Author Patricia Nicol reveals a selection of the best books on: April Fools

Author Patricia Nicol reveals a selection of the best books on: April Fools

It concerns me that I cannot remember whether my children attempted to play any April Fool’s Day tricks on their parents last year, or in 2020. What worries me, specifically, is that they may not have dared to, knowing how frayed our nerves already were after two bouts of lockdown and home schooling. 

What would have been my response, I now wonder, to have been woken up on April 1, 2021, to be told a meteorite was heading for Earth, pterodactyls were stalking our street or a new Ice Age was upon us? Probably just a shrug of weary acceptance and another silent scream, before we mustered in front of the TV for Joe Wicks. 

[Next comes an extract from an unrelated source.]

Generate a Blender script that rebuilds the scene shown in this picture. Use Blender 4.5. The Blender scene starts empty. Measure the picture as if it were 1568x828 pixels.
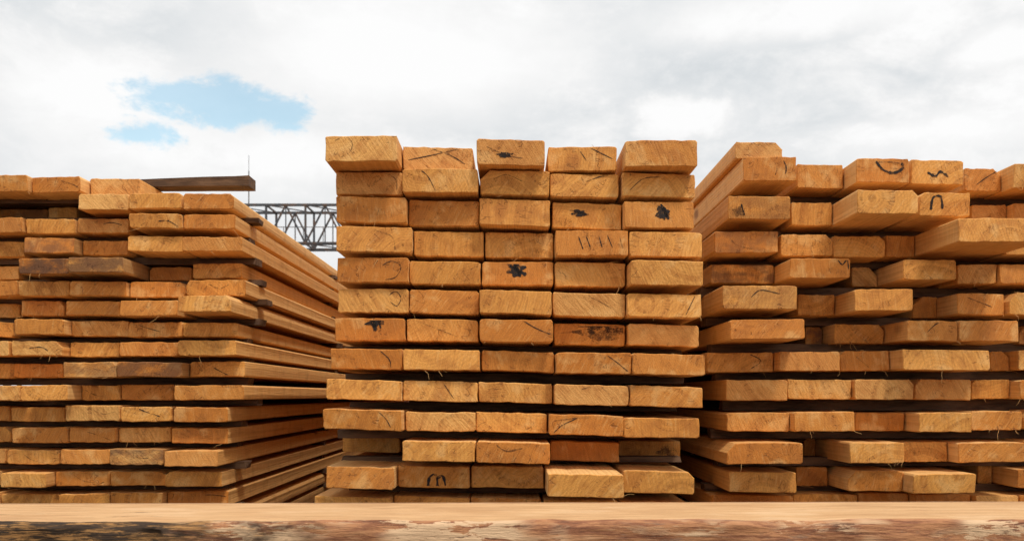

This Friday, however, I won’t mind if they prank me from dawn to dusk. 

As a child, I was an April Fool’s enthusiast — something I now realise my parents forebore with remarkable patience. 

Fingersmith by Sarah Waters

British author Patricia Nicol has rounded up a selection of the best books on April Fools including Carter Beats The Devil, by Glen David Gold (left) and Sarah Waters’s historical novel Fingersmith (right)

There are plenty of tricks played in fiction. Sarah Waters’s historical novel Fingersmith is a breathtakingly skilful tale of bluff and doublebluff. Sue, a London urchin, is sent to work as Maud’s lady’s maid, believing her secret mission is to convince the heiress to marry an adventurer. But streetwise Sue is being played. 

Carter Beats The Devil, by Glen David Gold, is a novel all about trickery. It’s a highly fictionalised account of the life of Charles Joseph Carter, one of the 1920s most famous stage magicians. Here, he performs what seems a death-defying act: inviting on stage the president of the United States, who is then chopped into pieces and fed to a lion, but then appears whole again. But when the President dies within hours, questions are inevitably asked. 

Literature’s merriest pranksters may be twins Fred and George Weasley, older brothers to Harry Potter’s best friend, Ron. Their noblest wheeze occurs in Harry Potter And The Order Of The Phoenix when they create a corridor swamp to allow Harry to sneak out and see his godfather, Sirius Black. Before they can be expelled, they quit Hogwarts in a fireworks blaze of glory. 

I hope April Fool’s Day on Friday is full of high jinx and japery. We all deserve a laugh.